Au fils des jours, Carnets du quotidien.

 Janis est dans l’herbe. Elle joue avec sa proie. Un gai mulot champêtre dont le corps semble froid. La chasseresse s’annonce. De sa gueule jaillit un miaulement rauque. Emphatique. Triomphal. C’est Diane aux griffes d’argent. Elle a dans les yeux la lueur farouche du guerrier. Elle traverse la pelouse la tête haute, le regard fier, la queue dressée. C’est une drôlesse, c’est la patronne. C’est ma confidente poilue, mon interlocutrice préférée. J’aime les chats pour leur écoute, leur présence discrète. Ils sont là même si l’on croit qu’ils ne le sont pas. Cachés derrière un arbre ou juchés sur les toits. Alanguis sous une chaise, les pattes en éventail, les moustaches en alerte. Ce sont des compagnons sensibles qui ne dérangent pas. Ils se rendent invisibles, ils hument le chagrin, ils guérissent l’âme des Tristes. Ils jouent avec ardeur. Ils clignent pour sourire. On dit qu’ils trompent les humains, qu’ils préfèrent la couardise et les jours de sabbat. Qu’ils aident les sorcières, pactisent avec le diable et les esprits malins. J’habite avec des chats. Ils me veillent et me soignent. D’aussi loin que je me souvienne, c’est grâce à eux que j’ai gravi le ciel et traversé les lacs et touché la lumière quand l’ombre me donnait froid.



lundi 2 août 2021

Au fil des jours, Carnets du quotidien.

 Réfugiée dans le canapé, j’ai Blanche à mes côtés.
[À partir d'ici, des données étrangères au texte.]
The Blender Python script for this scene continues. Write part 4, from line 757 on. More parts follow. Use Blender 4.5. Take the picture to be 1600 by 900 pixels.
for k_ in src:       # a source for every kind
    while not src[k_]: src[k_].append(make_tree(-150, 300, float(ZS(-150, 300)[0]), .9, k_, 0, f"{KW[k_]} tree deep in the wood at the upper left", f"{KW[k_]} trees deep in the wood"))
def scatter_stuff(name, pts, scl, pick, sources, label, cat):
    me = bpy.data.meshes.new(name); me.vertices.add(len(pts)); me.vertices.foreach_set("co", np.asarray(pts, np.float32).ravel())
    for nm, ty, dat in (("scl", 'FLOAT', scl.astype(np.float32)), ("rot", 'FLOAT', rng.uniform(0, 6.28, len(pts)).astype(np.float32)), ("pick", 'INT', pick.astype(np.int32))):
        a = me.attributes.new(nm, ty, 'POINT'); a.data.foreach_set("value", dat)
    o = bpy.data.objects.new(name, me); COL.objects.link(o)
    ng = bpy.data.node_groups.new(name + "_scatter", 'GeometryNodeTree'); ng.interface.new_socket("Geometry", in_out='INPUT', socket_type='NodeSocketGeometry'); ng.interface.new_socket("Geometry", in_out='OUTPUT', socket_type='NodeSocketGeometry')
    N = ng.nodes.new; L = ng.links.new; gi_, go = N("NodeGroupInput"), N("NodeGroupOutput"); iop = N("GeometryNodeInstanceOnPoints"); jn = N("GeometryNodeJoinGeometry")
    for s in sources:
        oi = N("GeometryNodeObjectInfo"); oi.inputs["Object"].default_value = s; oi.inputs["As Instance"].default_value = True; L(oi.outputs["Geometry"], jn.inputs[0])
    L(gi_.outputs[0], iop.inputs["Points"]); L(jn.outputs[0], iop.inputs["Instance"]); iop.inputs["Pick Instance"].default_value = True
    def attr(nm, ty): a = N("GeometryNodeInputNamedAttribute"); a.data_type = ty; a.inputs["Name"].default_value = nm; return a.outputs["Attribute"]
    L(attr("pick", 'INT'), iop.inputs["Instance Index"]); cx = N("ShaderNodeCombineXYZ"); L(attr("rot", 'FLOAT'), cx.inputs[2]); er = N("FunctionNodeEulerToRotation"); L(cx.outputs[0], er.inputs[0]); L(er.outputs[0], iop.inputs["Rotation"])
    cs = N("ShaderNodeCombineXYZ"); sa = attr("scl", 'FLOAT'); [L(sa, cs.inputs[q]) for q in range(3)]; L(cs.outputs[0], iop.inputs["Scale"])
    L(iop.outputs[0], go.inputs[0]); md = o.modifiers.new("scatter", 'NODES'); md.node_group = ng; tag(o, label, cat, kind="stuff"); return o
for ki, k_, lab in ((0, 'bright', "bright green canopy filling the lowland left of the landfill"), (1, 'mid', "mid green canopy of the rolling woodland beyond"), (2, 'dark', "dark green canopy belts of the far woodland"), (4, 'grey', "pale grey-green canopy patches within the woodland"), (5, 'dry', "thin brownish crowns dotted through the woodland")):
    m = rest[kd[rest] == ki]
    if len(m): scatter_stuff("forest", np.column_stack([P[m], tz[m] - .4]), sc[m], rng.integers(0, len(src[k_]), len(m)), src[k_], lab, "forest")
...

Je passe mon temps à écrire. Je crois que c’est comme un calmant. Ça m’évite de mal réfléchir. Je me concentre sur le moment. J’observe avec minutie les choses alentour. Les ombres qui s’animent sur le mur du salon, un abat-jour qui pend, la lumière qui s’invite et le souffle du temps. Je n’ai pas envie de retourner dans le flou des souvenirs. C’est trop douloureux, difficile à transcrire. Je m’exerce à chasser les résurgences et repousser l’écho. Le présent me rassure. Je pose mon oreille sur le rythme du vent, sur le chant de l’oiseau, sur la vie en suspend. J’évite de penser à demain. C’est sans doute un peu veule de bouder l’avenir. Mais les journées sont longues. C’est un été de cire. Un été prisonnier entre deux ouragans. L’on m’empêche de fuir, je m’applique avec force à raconter l’instant.



dimanche 1 août 2021

Au fil des jours, Carnets du quotidien.

 J’aime bien les Succulentes. Elles adorent quand il pleut. Elles sont bien quand il vente. Elles croissent sous le soleil et résistent au frimas. Ce sont des plantes faciles à vivre. Elles sont robustes. Coriaces. Je taille le rosier et j’égalise le romarin. Je nettoie le fouillis des massifs, les pieds nus dans la terre, mon sécateur en main. Absente à l’univers, présente à mon jardin, je débranche les machines qui aboient des infos. Aujourd’hui, comme les températures ont chuté, je porte de vieilles chaussettes, un paletot vétuste, un pantalon troué. J’arbore ma tignasse en broussaille. Indomptable. Invaincue. Mes rêveries sont douces, le silence est discret. Seuls les oiseaux serinent. C’est la brise qui me berce et m’endors et me calme. Bianca perd ses poils. Je brosse sa robe laineuse qui lui donne l’apparence d’une reine rasta. Il n’empêche que ses dreads s’accordent à ma chevelure. Nous sommes hérissées. Le temps se traîne, dimanche s’étire et s’engourdit. Lassée, Bianca s’effarouche, s’esquive et miaule au crépuscule. Irrévérencieuse. Tragique. Implacable.